Nothing much happens, which is to the filmmaker’s purpose. “Summer Love” isn’t a standard western but a series of loosely ordered, vaguely chronological narrative shards and iconographic images that will be familiar to anyone who has a casual acquaintance with the genre. Thus instead of a story and plot there are fired guns, dusty boots, grizzled beards, clanking spurs and galloping, whinnying, falling horses. Blood and booze and spit flow, along with the scripted clichés spoken in Polish-accented English. One man builds a scaffold and fashions a noose, another man loses his head and the barmaid loses her knickers. If this sounds like a Sergio Leone film, it is, kind of, sort of, if not as beautiful, pleasurable or profound.

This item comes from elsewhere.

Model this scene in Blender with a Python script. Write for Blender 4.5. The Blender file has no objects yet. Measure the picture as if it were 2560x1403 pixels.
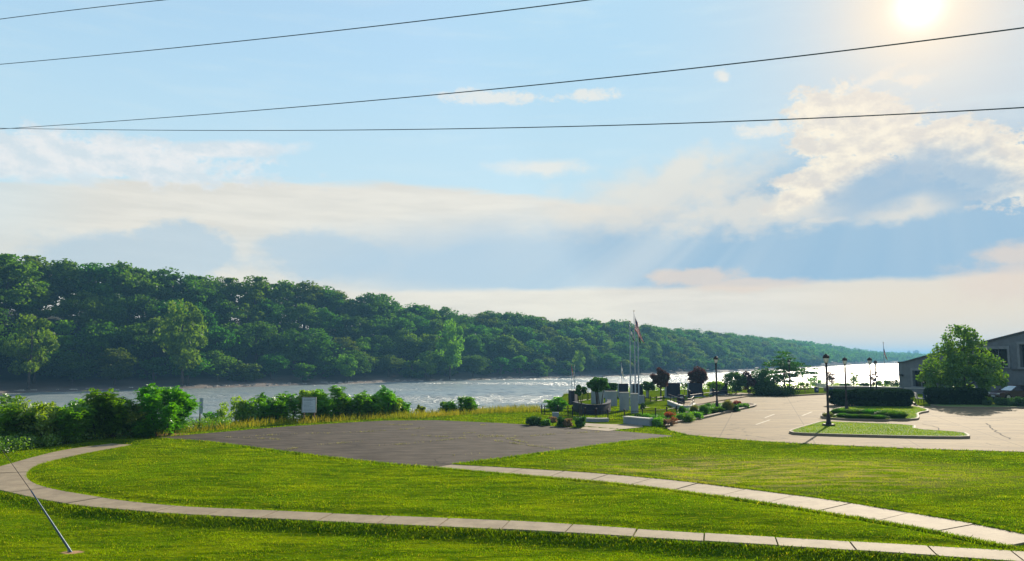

There’s a flicker of a political critique embedded in Mr. Uklanski’s playful intervention and mocking tone, something about the displacement of the American cowboy ideology, though the film finally weighs in as more cynical and detached than passionate and engaged. In “Summer Love” the western is little more than a collection of disintegrated parts, frayed bits and shabby pieces of some formerly coherent idea, a vague suggestion of an ideal (democratic, cinematic) that has become as blurred as a copy of a copy of a copy. Mr. Uklanski keeps the joke going even over the final credits, with Lorne Greene, the paterfamilias from the television western series “Bonanza,” growling the 1960s song “I’m a Gun.” There’s something ominous about this kitsch ballad, which is precisely the point.
SUMMER LOVE
Opens today in Manhattan.
Written and directed by Piotr Uklanski; director of photography, Jacek Petrycki; edited by Mike Horton; produced by Mr. Uklanski, Staffan Ahrenberg and Hamish Skeggs. At the Whitney Museum of American Art, 945 Madison Avenue. Screenings, through Dec. 9, on Wednesdays, Thursdays, Saturdays and Sundays at 11:30 a.m. and 2:45 p.m.; Fridays at 1:30, 3:45 and 6:30 p.m. Running time: 93 minutes. This film is not rated.
WITH: Boguslaw Linda (the Sheriff), Karel Roden (the Stranger), Katarzyna Figura (the Woman), Krzysztof Zaleski (the Big Man) and Val Kilmer (the Wanted Man).